Le Premier Mouvement de l’immobile est un documentaire qui, « à l’image » de la musique de Scelsi, est étrange. Il sort et, surtout, fait sortir de l’ordinaire, de par son objet d’abord, mais aussi par une construction formelle qui, en apparence assez sage, est entièrement au service du sujet qu’elle traite. Certains plans de coupe, les scènes balnéaires, celles de chirurgie, la présence du père du réalisateur qui semble divaguer (double de substitution de Scelsi), etc., sont autant de suggestions visuelles qui ramènent le ou la spectateur·rice-auditeur·rice à la puissance créatrice du son.
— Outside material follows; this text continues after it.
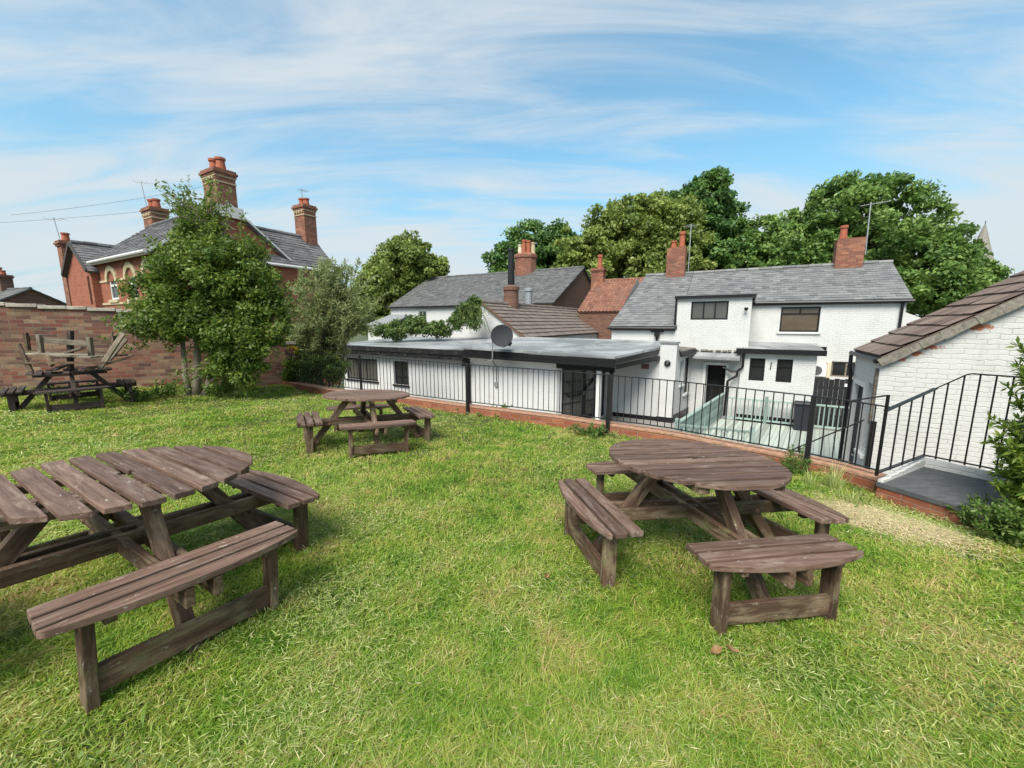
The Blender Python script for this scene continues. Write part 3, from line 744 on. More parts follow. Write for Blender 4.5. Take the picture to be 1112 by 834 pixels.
def tile_roof(eL, eR, rR, rL, tw, th, kind, mat, name, parent, T=None, thick=0.1, lift=0.014, jitter=0.006):
    m = nb_(T); eL, eR, rR, rL = map(Vector, (eL, eR, rR, rL))
    W = max((eR - eL).length, (rR - rL).length); H = ((rL - eL).length + (rR - eR).length) / 2
    nu, nv = max(1, round(W / tw)), max(1, round(H / th)); nrm = (eR - eL).cross(rL - eL).normalized()
    if nrm.z < 0: nrm = -nrm
    def P(u, v): return eL.lerp(eR, u).lerp(rL.lerp(rR, u), v)
    K = {'flat': 1, 'roman': 6, 'inter': 4}[kind]
    def prof(f):
        if kind == 'flat': return 0.0
        if kind == 'roman': return 0.055 * (math.sin(math.pi * f / 0.62) if f < 0.62 else -0.35 * math.sin(math.pi * (f - 0.62) / 0.38))
        return 0.022 if (0.02 < f < 0.13) else 0.0
    for j in range(nv):
        v0, v1 = j / nv, (j + 1) / nv + 0.15 / nv; v1 = min(v1, 1.0)
        o = 0.5 if (j % 2 and kind == 'flat') else 0.0
        for i in range(-1 if o else 0, nu):
            a, b = max(0, (i + o) / nu), min(1, (i + 1 + o) / nu)
            if b <= a: continue
            r = min(1, max(0, random.gauss(0.5, 0.22))); l = lift + random.uniform(-jitter, jitter); dv = random.uniform(-.02, .02) / nv
            fs = [q / K for q in range(K + 1)]
            bot = [P(a + (b - a) * (f * .985 + .0075), max(0, v0 + dv)) + nrm * (l * 1.5 + prof(f)) for f in fs]
            top = [P(a + (b - a) * (f * .985 + .0075), v1) + nrm * (0.002 + prof(f)) for f in fs]
            for q in range(K):
                m.face([bot[q], bot[q + 1], top[q + 1], top[q]], r=r)
                m.face([bot[q] - nrm * l * 1.5, bot[q + 1] - nrm * l * 1.5, bot[q + 1], bot[q]], r=r)
    # boarding underneath
    b = [p - nrm * 0.012 for p in (eL, eR, rR, rL)]; c = [p - nrm * thick for p in (eL, eR, rR, rL)]
    m.face(b, r=0.1); m.face(c[::-1], r=0.1)
    for i in range(4): m.face([b[i], c[i], c[(i + 1) % 4], b[(i + 1) % 4]], r=0.1)
    return m.build(name, mat, parent)
def ridge_tiles(a, b, mat, parent, r=0.11, T=None, name='ridge_tiles'):
    m = nb_(T); a, b = Vector(a), Vector(b); n = max(2, int((b - a).length / 0.45))
    for i in range(n):
        p, q = a.lerp(b, i / n), a.lerp(b, (i + .97) / n); z = Vector((0, 0, random.uniform(-.008, .008)))
        m.tube([p + z, q + z], r, 8)
    return m.build(name, mat, parent)
def poly_slab(pts, thick, name, mat, parent):
    m = nb_(); P = [Vector(p) for p in pts]; Q = [p - Vector((0, 0, thick)) for p in P]
    m.face(P); m.face(Q[::-1])
    for i in range(len(P)):
        j = (i + 1) % len(P); m.face([P[i], Q[i], Q[j], P[j]])
    return m.build(name, mat, parent)
def gable_house(root, x0, x1, y0, y1, zb, ze, zr, wallm, roofm, tw, th, kind, axis='x', ov=0.15, holes=(), thick=0.1, lift=0.014, gm=None, name='roof'):
    """axis: ridge direction in local coords"""
    xm, ym = (x0 + x1) / 2, (y0 + y1) / 2
    m = nb_()
    hole_f = [h for h in holes]
    m.wall(x0, x1, zb, ze, y0, hole_f)
    for P in ([(x1, y0, zb), (x1, y1, zb), (x1, y1, ze), (x1, y0, ze)], [(x1, y1, zb), (x0, y1, zb), (x0, y1, ze), (x1, y1, ze)], [(x0, y1, zb), (x0, y0, zb), (x0, y0, ze), (x0, y1, ze)]): m.face(P)
    if axis == 'x':
        for x in (x0, x1):
            P = [(x, y0, ze), (x, y1, ze), (x, ym, zr)]; m.face(P if x == x1 else P[::-1])
    else:
        for y in (y0, y1):
            P = [(x0, y, ze), (x1, y, ze), (xm, y, zr)]; m.face(P if y == y0 else P[::-1])
    m.build('wall', wallm, root)
    if axis == 'x':
        k = (zr - ze) / (ym - y0); d = ov; e = ze - k * d
        tile_roof((x0 - ov, y0 - d, e + .05), (x1 + ov, y0 - d, e + .05), (x1 + ov, ym, zr + .05), (x0 - ov, ym, zr + .05), tw, th, kind, roofm, name, root, thick=thick, lift=lift)
        tile_roof((x1 + ov, y1 + d, e + .05), (x0 - ov, y1 + d, e + .05), (x0 - ov, ym, zr + .05), (x1 + ov, ym, zr + .05), tw * 2, th * 2, 'flat', roofm, name, root, thick=thick)
        ridge_tiles((x0 - ov, ym, zr + .06), (x1 + ov, ym, zr + .06), roofm, root)
    else:
        k = (zr - ze) / (xm - x0); d = ov; e = ze - k * d
        tile_roof((x1 + d, y0 - ov, e + .05), (x1 + d, y1 + ov, e + .05), (xm, y1 + ov, zr + .05), (xm, y0 - ov, zr + .05), tw, th, kind, roofm, name, root, thick=thick, lift=lift)
        tile_roof((x0 - d, y1 + ov, e + .05), (x0 - d, y0 - ov, e + .05), (xm, y0 - ov, zr + .05), (xm, y1 + ov, zr + .05), tw * 1.5, th * 1.5, 'flat', roofm, name, root, thick=thick)
        ridge_tiles((xm, y0 - ov, zr + .06), (xm, y1 + ov, zr + .06), roofm, root)
def chimney(parent, x, y, z0, z1, w, d, mat, pots, bands=False, potm='pot', corbel=True, T=None):
    m = nb_(T); m.box(x - w / 2, x + w / 2, y - d / 2, y + d / 2, z0, z1 - (0.3 if corbel else 0))
    if corbel:
        for i, (e, a, b) in enumerate(((0.05, .30, .2), (0.10, .2, .1), (0.05, .1, 0))):
            m.box(x - w / 2 - e, x + w / 2 + e, y - d / 2 - e, y + d / 2 + e, z1 - a + .001, z1 - b)
    c = m.build('chimney', mat, parent)
    if bands:
        b = nb_(T)
        for zz_ in (z1 - .62, z1 - .36): b.box(x - w / 2 - .03, x + w / 2 + .03, y - d / 2 - .03, y + d / 2 + .03, zz_, zz_ + .06)
        n = max(3, int(w / 0.22))
        for i in range(n):
            xx = x - w / 2 + w * (i + .5) / n; b.box(xx - .045, xx + .045, y - d / 2 - .09, y - d / 2 - .032, z1 - .5, z1 - .38)
        b.build('stone_band', M['buff'], c)
    for (px_, h, r) in pots:
        q = nb_(T); q.lathe((x + px_, y, z1), [(r, 0), (r * 1.05, .05), (r * .85, h * .8), (r * 1.1, h * .82), (r * 1.1, h), (r * .8, h), (r * .75, h - .08)], 12); q.build('pot', M[potm], c, smooth=False)
    return c
def aerial(label, base, h, n=6, deg=0, lean=(0, 0), L=0.9):
    o = thing('tv_aerial', label, 'aerial', base); m = MB()
    top = Vector((lean[0], lean[1], h)); m.tube([(0, 0, 0), top], 0.022, 6); m.build('mast', M['steel'], o)
    m = MB(); u = Vector((math.cos(R_(deg)), math.sin(R_(deg)), 0)); w = Vector((-u.y, u.x, 0)); p = top - Vector((0, 0, .08))
    m.tube([p - u * L * .35, p + u * L * .65], 0.014, 5)
    for i in range(n):
        c = p + u * L * (-.33 + i / (n - 1)); l = .32 - .02 * i; m.tube([c - w * l, c + w * l], 0.007, 4)
    m.build('antenna', M['steel'], o); return o

# ------------------------------------------------------------------ the white pub house
PF = frame(8.57, 14.7, YARD, -30)
pub = fthing('pub_house', 'two storey white painted brick house with grey slate roof and black gutters', 'house', PF, (0, 2, 0))
m = nb_()
m.wall(0.15, 4.8, 0, 4.52, 2.0, [(1.18, 2.43, 3.33, 4.29), (2.95, 3.85, 1.66, 2.24)])
m.wall(-5.0, 0.15, 0, 3.5, 0.2, [(-1.28, -0.45, 0.02, 2.12)], depth=0.5)
m.wall(-2.4, 0.15, 3.5, 4.62, 0.2, [(-1.89, -0.60, 3.80, 4.50)])
m.face([(0.15, 0.2, 0), (0.15, 2, 0), (0.15, 2, 4.62), (0.15, 0.2, 4.62)]); m.face([(-2.4, 2.2, 3.5), (-2.4, .2, 3.5), (-2.4, .2, 4.62), (-2.4, 2.2, 4.62)])
m.face([(4.8, 2, 0), (4.8, 7.2, 0), (4.8, 7.2, 4.5), (4.8, 4.6, 5.98), (4.8, 2, 4.5)])
m.face([(-5, 7.2, 0), (-5, .2, 0), (-5, .2, 3.5), (-5, 4.6, 5.98), (-5, 7.2, 4.5)])
m.face([(4.8, 7.2, 0), (-5, 7.2, 0), (-5, 7.2, 4.5), (4.8, 7.2, 4.5)])
m.build('wall', M['white_wall'], pub)
m = nb_(); m.wall(4.8, 6.4, 0, 3.6, 4.2); m.face([(4.8, 4.2, 3.6), (6.4, 4.2, 3.6), (4.8, 4.2, 4.35)]); m.box(4.8, 6.4, 4.203, 7, 0, 3.58); m.build('rear_wall', M['white_wall'], pub)
tile_roof((-2.35, 1.9, 4.52), (4.92, 1.9, 4.50), (4.86, 4.6, 6.05), (-2.35, 4.6, 6.05), 0.26, 0.20, 'flat', M['slate'], 'roof', pub)
tile_roof((-5.1, 0.08, 3.53), (-2.36, 0.08, 3.53), (-2.36, 4.6, 6.05), (-4.6, 4.6, 6.05), 0.26, 0.20, 'flat', M['slate'], 'roof', pub)
tile_roof((4.92, 7.3, 4.45), (-5.1, 7.3, 4.45), (-4.6, 4.6, 6.05), (4.86, 4.6, 6.05), 0.5, 0.4, 'flat', M['slate'], 'roof', pub)
ridge_tiles((-4.6, 4.6, 6.07), (4.88, 4.6, 6.07), M['slate'], pub, 0.09)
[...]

C’est sans doute le principal intérêt de ce long métrage documentaire que de nous inviter à réfléchir à cette musique qui, certes agencée (organisée), est surtout une musique de la profondeur. Il nous pousse à porter attention aux sons ici orchestrés, mais aussi, par extension, aux sons du quotidien, à ce qu’ils son(t), à ce qu’ils font, à ce(ux) qu’ils servent, à leur genre et, pourquoi pas, à leur « race » ou à leur classe (à quand une « sonologie » intersectionnelle ?)… En cela, le film de Sebastiano d’Ayala Valva résonne avec certains travaux (on pense à ceux de Juliette Volcler9, de Salomé Voegelin10, de la revue Syntone11, etc.) portant sur les usages et enjeux du design, de l’écologie ou de la pollution sonores et qui envisagent le son comme une matière sociale et politique façonnant les existences. Au moment où l’éducation critique aux images et aux médias se développe en différents secteurs (scolaires, militants, etc.), sans doute serait-il utile d’y greffer d’autres intérêts de connaissance portant, eux, sur l’agentivité des matériaux sonores. Là où Scelsi s’interrogeait, depuis une mystique personnelle, sur l’essence des forces fondamentales du son, il s’agirait, depuis une perspective scientifique critique, de ressaisir les puissances sonores comme participant aussi des rapports sociaux.